Tweants Wearldsproake zegt
Dag Anny,
Kon t ook wean det oe t gräpken ontgeet? 😉
anny zegt
Waj mer as grap zeet, ikke dus nich dit maol.
Of ie wet dr meer van, of ie gokt dr op dat anoniem 't zo nich bedoelt……
Lucas zegt
Ik moet zeggen, ik hoor ze regelmatig. Althans, ik hoor er één die op elke afdelings- en regiovergadering van D66 de politici weer aanspoort om het Nedersaksisch erkend te krijgen als officiële taal.
Ik wist ook niet dat het zo bizar divers was. Dat er meerdere varianten in Groningen gesproken werden, ok, maar ik dacht dat er vier dialecten waren of zo. Het klinkt me nu bijna als het middelnederlands in de oren, we gooien wat soortgelijke dialecten op een hoop en noemen het een taal.
Tweants Wearldsproake zegt
De grote verskeaidenheaid zit vuural in oetspraak.

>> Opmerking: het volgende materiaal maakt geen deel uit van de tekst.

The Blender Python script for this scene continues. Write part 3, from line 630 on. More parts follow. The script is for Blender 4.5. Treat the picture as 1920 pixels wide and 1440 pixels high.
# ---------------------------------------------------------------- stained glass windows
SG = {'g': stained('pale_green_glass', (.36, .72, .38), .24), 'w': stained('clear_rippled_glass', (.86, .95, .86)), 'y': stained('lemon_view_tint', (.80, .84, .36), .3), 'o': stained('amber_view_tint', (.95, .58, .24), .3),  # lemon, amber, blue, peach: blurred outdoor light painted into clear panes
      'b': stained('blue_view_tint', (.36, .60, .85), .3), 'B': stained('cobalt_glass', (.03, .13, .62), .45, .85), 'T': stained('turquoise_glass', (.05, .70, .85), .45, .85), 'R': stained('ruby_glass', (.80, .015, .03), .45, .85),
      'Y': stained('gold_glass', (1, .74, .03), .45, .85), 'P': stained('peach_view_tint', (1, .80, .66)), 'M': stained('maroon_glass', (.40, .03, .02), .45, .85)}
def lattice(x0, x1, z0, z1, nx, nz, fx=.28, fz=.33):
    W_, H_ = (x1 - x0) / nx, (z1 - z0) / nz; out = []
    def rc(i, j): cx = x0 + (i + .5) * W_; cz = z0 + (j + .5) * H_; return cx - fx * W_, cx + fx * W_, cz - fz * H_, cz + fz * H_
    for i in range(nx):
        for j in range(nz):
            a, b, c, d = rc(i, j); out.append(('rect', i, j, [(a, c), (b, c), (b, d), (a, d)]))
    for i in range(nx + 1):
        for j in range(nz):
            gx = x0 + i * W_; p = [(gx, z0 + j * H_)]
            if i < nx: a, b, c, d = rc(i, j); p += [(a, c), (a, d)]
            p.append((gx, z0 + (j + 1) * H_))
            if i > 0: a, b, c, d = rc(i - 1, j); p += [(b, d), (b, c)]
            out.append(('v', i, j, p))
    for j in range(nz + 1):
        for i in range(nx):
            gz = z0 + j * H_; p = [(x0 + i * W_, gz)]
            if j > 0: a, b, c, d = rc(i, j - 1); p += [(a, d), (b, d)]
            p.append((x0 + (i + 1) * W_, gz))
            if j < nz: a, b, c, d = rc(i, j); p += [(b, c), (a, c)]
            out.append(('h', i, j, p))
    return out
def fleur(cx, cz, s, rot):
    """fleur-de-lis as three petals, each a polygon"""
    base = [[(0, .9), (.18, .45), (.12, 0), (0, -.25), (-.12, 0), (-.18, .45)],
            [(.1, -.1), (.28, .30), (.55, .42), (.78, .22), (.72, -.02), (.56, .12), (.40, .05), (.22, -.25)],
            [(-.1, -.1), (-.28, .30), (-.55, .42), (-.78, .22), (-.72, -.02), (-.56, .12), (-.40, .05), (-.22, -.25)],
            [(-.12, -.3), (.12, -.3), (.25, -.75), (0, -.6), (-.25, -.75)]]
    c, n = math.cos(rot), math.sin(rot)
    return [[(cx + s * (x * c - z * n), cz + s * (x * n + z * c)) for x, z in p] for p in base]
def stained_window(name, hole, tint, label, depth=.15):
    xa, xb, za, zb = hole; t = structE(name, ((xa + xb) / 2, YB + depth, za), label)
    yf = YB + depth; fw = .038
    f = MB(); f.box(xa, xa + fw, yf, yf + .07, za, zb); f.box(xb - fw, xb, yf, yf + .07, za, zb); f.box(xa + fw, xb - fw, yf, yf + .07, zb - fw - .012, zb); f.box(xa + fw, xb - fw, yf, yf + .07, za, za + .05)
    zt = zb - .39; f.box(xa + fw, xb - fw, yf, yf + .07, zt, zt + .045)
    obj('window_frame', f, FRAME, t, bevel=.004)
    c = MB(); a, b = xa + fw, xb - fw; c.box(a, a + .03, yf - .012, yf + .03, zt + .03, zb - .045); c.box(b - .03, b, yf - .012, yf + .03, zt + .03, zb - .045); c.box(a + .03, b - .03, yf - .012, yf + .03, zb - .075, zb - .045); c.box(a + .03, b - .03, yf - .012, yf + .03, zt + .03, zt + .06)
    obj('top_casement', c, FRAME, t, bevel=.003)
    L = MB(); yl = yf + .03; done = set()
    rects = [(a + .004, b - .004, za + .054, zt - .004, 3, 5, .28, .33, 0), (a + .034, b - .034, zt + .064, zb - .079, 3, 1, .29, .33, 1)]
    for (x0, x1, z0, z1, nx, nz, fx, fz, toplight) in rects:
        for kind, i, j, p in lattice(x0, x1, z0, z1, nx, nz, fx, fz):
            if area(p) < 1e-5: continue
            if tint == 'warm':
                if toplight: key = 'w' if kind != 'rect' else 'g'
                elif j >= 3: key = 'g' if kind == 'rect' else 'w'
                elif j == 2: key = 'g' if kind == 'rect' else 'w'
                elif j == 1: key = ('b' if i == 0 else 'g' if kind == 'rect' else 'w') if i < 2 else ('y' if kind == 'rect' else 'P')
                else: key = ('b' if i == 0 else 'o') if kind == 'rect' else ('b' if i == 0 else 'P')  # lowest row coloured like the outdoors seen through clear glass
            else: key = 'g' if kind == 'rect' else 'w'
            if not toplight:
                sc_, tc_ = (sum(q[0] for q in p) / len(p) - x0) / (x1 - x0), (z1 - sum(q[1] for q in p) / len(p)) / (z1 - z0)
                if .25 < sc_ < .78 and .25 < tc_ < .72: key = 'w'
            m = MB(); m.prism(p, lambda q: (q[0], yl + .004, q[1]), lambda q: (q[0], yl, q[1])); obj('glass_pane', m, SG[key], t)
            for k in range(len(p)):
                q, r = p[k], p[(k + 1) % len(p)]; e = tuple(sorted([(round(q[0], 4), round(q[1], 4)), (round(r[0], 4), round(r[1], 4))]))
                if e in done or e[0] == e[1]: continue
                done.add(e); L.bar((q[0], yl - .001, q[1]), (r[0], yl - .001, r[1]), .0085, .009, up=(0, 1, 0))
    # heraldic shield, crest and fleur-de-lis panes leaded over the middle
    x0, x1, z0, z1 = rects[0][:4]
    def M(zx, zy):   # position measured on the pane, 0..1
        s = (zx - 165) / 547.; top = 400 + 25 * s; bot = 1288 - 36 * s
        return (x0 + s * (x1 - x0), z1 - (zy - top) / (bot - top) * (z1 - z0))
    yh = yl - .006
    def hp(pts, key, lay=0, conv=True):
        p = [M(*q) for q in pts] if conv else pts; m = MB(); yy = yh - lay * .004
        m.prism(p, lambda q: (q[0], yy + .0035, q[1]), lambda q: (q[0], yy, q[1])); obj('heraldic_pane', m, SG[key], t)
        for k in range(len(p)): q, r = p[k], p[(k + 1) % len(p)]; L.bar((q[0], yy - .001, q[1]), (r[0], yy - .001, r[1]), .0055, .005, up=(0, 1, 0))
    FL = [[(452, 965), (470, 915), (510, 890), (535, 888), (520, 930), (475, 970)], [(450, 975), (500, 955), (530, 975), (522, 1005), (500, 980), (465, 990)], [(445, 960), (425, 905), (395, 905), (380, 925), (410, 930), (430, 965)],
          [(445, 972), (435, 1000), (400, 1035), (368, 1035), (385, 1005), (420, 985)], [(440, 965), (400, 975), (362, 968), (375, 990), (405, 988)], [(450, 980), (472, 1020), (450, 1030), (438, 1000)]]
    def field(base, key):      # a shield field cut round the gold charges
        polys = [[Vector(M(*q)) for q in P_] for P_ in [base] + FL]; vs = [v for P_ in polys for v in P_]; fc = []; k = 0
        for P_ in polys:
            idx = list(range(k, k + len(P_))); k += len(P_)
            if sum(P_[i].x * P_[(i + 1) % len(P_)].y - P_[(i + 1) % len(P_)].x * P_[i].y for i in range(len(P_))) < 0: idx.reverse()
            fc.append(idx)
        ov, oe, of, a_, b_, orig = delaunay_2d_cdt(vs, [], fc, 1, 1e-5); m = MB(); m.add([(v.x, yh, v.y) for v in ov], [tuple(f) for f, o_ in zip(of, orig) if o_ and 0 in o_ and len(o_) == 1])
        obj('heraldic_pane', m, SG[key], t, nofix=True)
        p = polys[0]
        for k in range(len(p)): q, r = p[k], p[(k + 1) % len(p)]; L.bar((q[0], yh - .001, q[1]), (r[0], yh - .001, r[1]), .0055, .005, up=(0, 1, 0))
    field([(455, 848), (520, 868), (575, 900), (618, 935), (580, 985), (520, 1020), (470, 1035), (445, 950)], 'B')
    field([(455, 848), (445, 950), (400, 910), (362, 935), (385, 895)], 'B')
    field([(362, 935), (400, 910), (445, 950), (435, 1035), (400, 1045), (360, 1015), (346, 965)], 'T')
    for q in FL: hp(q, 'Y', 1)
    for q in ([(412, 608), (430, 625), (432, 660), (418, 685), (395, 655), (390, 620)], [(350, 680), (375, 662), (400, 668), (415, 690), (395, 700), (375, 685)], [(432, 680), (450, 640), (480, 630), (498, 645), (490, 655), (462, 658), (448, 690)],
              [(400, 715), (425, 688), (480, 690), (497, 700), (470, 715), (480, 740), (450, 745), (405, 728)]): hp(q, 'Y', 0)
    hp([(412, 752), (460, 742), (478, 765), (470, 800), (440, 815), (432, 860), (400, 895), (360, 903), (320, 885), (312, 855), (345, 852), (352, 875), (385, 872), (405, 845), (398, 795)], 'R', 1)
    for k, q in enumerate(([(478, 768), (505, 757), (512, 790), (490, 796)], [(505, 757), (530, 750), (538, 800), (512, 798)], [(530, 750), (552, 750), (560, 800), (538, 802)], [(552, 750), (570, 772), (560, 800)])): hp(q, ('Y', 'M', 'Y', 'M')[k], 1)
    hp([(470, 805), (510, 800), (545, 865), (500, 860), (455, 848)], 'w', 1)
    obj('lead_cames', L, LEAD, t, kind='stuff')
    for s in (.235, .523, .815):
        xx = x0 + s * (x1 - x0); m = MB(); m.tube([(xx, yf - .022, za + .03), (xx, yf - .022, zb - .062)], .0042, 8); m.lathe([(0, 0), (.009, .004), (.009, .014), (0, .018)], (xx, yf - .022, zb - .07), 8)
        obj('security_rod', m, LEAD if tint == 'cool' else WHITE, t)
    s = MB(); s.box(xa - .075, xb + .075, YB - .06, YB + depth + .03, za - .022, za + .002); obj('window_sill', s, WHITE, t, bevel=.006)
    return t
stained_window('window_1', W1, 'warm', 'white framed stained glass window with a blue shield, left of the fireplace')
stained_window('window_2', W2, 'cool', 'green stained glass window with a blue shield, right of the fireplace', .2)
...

Mer de wöarde zeent vake liek. Dr is bv. neet recht an te wiezen woer Tweants opheuld, en Sallaands of Achterhooks begeent, want ze hebt dezelfde woardvuurroad en dezelfde grammatika, zegswiezes en leawnshoolding. Ze deelt ook ne geskiedenis, ofgezeunderd van de rest van t gebeed wat non Nederlaand/Duutslaand is.